Novas Viagens na Minha Terra – Série II – Capítulo 136 – por Manuela Degerine

Lamas e lampreias

Perante a ribeira e o atoleiro onde, sem milagre, a caminhada será impossível, subo para o terreno acima do caminho, prossigo pelo trilho que outros caminhantes foram marcando, de súbito encontro-me na ponta de uma ribanceira; consigo descer sem quedas nem entorses mas sentindo os ligamentos dos joelhos. Mau sinal… Mais adiante, a mesma coisa, em baixo tudo é água e pântano, trepo pela parede, avanço pelo terreno, aqui parece que inovei, não distingo marcas de passagens, de repente reparo que está vedado, ora catrâmbias, como é que vou daqui sair, voltar atrás nem pensar, o que andei está andado, não sei caminhar sobre as águas, além disso faz-se tarde, avanço portanto, cada vez mais longe, cada vez mais inquieta – até que avisto um buraco.

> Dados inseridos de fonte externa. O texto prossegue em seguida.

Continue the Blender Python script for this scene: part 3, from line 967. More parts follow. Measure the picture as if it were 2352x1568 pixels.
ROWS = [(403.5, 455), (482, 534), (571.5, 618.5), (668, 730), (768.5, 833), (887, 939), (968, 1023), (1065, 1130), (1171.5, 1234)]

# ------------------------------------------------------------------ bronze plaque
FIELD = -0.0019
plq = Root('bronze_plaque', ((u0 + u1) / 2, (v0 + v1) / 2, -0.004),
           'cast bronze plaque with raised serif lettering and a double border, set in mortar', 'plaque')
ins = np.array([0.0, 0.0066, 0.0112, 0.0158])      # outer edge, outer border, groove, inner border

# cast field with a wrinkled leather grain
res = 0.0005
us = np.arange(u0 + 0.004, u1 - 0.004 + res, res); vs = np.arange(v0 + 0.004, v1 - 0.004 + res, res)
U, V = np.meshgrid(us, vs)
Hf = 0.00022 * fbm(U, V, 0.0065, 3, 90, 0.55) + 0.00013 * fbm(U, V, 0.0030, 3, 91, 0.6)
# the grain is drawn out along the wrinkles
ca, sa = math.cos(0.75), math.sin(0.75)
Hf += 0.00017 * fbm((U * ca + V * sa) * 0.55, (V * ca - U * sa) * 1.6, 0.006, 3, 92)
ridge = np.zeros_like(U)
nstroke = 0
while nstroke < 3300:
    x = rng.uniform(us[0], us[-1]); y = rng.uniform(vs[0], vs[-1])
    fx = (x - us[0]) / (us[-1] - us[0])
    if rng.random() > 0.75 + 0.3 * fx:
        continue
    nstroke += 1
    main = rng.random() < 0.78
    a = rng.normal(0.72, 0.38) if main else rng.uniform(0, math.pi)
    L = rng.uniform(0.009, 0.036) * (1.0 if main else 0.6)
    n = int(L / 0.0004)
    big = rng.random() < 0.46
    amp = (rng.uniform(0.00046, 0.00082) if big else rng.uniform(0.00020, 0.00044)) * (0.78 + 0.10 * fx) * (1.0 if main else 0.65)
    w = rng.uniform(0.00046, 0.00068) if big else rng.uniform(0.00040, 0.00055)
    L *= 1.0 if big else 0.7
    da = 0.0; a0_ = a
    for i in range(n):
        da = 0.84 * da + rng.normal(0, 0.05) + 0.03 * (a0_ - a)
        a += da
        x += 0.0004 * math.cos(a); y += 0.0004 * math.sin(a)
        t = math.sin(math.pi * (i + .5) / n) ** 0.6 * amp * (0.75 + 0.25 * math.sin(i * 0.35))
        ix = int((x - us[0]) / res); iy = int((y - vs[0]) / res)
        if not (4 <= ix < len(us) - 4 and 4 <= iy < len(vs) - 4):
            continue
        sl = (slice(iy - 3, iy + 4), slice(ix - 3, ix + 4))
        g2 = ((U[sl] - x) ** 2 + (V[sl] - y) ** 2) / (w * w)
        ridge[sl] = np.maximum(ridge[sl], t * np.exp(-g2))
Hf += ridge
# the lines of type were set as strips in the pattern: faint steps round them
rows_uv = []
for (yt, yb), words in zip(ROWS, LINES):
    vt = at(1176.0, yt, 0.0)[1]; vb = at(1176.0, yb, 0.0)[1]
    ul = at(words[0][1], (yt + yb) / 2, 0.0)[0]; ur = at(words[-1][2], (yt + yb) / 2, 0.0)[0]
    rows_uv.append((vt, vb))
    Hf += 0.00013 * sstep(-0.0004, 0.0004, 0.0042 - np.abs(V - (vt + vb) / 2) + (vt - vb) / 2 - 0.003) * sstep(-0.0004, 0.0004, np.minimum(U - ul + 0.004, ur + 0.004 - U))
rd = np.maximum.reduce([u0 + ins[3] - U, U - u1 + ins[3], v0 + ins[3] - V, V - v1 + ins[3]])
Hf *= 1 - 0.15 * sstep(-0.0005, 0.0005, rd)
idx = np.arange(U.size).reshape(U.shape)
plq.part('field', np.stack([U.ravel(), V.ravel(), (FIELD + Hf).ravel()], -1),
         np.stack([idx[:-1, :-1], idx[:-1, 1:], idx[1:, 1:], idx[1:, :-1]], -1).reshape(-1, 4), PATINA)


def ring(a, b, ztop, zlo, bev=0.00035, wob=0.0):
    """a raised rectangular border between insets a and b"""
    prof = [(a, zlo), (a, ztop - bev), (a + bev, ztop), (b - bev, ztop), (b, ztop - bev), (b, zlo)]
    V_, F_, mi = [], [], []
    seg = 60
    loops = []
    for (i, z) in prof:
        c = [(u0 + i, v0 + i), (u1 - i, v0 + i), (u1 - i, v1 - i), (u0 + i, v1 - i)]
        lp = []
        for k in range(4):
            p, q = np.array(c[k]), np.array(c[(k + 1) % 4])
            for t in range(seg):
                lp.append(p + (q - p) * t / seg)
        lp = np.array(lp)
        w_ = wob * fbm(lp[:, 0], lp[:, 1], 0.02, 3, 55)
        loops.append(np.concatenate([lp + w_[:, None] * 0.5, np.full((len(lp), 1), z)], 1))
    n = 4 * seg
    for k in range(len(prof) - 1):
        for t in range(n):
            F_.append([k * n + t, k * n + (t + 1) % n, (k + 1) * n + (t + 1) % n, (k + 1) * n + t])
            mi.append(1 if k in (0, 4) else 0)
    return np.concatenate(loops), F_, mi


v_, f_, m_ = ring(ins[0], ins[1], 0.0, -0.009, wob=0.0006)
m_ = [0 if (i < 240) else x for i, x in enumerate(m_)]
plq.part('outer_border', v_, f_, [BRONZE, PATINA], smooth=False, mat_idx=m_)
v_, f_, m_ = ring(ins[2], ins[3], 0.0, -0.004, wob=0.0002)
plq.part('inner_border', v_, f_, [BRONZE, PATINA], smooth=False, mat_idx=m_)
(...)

Obrigada, Dona Raposa. Calha bem eu ser magra… Passo a mochila, prendo o cabelo, prendo as calças, faço um rasgão, salpico-me de lama, enfim… passou tudo. Uf! Limpo a cara, limpo as lentes… E avante, camarada.

Alguns quilómetros antes de Valença, junto a uma escola primária, um painel pede aos peregrinos que deixem a identidade e motivações para um trabalho sobre o Caminho de Santiago; escrevo duas páginas.

Mais adiante, quase de noite, o homem está a lançar a linha, quando surjo atrapalha-se, prende-a nas silvas.

– Há peixes por aqui?

– Trutas…

(Só distingo um rego entre pedras.)

– E quando calha: lampreias!

(Estas caras e controladas, objeto provável da pesca.)

A partir de Arão os passos são dolorosos. Sento-me para comer as últimas laranjas, dissolver na boca um pedaço de chocolate… Um homem trava quando me vê.

– Já falta pouco… Bom caminho!

Avanço quinhentos metros. Volto a sentar-me. Mais um retângulo de chocolate. Cada passo exige um esforço descomunal e, quase a entrar em Valença, já me dói o joelho direito. É de noite quando alcanço o albergue. Nem dou a volta ao edifício, salto por cima do muro, poupo assim vários metros e, antes de me inscrever, iço-me ao dormitório: largo a mochila. Enfim… Cheguei!